Questi sono i principi che hanno mosso il lavoro anche del Partito Democratico, non solo in Commissione trasporti, un lavoro che ripercorre tutta la durata di questa legislatura e che trova oggi ragion d'essere negli indirizzi che questa Camera è tenuta a dare alla legge delega. Ambire ad una mobilità migliore passa dalla valorizzazione del comportamento e della componente soggettiva di ogni utente della strada, passa nel rendere il rispetto delle regole sempre più naturale e lo spazio stradale sempre più sicuro e democratico, passa nel concepire un semplice gesto quotidiano come quello del muoversi come uno degli specchi di un Paese più civile e, a mio avviso, come un modo distintivo per impostarne il suo sviluppo, soprattutto oggi, ovvero nel momento in cui ci apprestiamo a dare finalmente vita e corpo alle nuove istituzioni metropolitane.

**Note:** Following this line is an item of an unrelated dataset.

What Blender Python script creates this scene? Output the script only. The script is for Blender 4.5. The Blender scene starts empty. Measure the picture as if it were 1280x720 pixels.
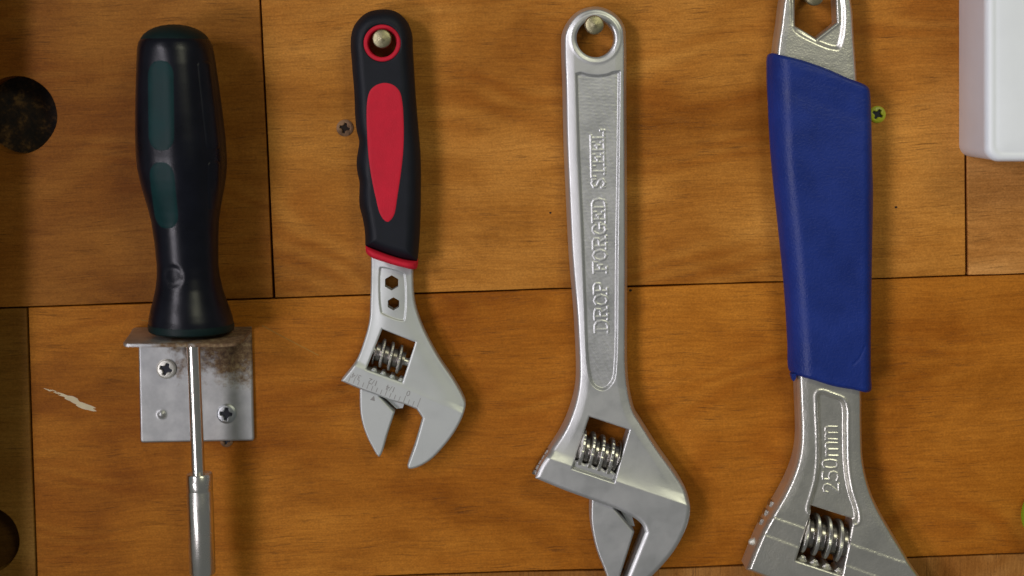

Poco più di un decennio fa, l'autorevole sociologo americano Richard Florida consegnò alla storia uno dei suoi lavori più efficaci e suggestivi: la classe creativa e la teoria delle «3T». In questa teoria Florida sostiene che lo sviluppo e la crescita delle regioni urbane, che per il nostro Paese vale a dire lo sviluppo e la crescita delle aree metropolitane policentriche, essendo il nostro Paese delle tante, anzi cento, piccole città, dipendono da tre fattori fondamentali: la tecnologia, il talento e la tolleranza, intesa come apertura alle diversità culturali. Le «3T», dice Florida, non solo ci devono essere nelle regioni urbane ma devono fortemente interconnettersi, perché così circolano conoscenze, finanze, creatività, relazioni e scambi. Ora, è del tutto evidente che la mobilità di buona parte di questi fattori è immateriale ma è altrettanto evidente che una parte comunque rilevante riguarda la mobilità materiale, senza la quale una regione urbana non è attrattiva per le persone e quindi non può porre le basi per il proprio sviluppo. Questa, io penso, sia la sfida, cioè non sottovalutare nessun dettaglio e orientare ogni provvedimento in questo Parlamento a creare maggiore capacità di attrarre per il nostro Paese, quella capacità di attrarre conoscenze, investimenti, culture. In questa sfida, un argomento come quello di oggi solo in apparenza è eccentrico, perché è anche e proprio da una migliore mobilità che si misura la nostra capacità di riuscire ad attrarre davvero. Con questa discussione di oggi dobbiamo dire che il Parlamento c’è, che il Partito Democratico c’è in questo tentativo di allargare il senso di codice della strada a tutto il tema della mobilità come la stiamo interpretando e c’è al fianco del Governo, e, ancora una volta, che riformare il Paese, per renderlo più bello e competitivo, è possibile.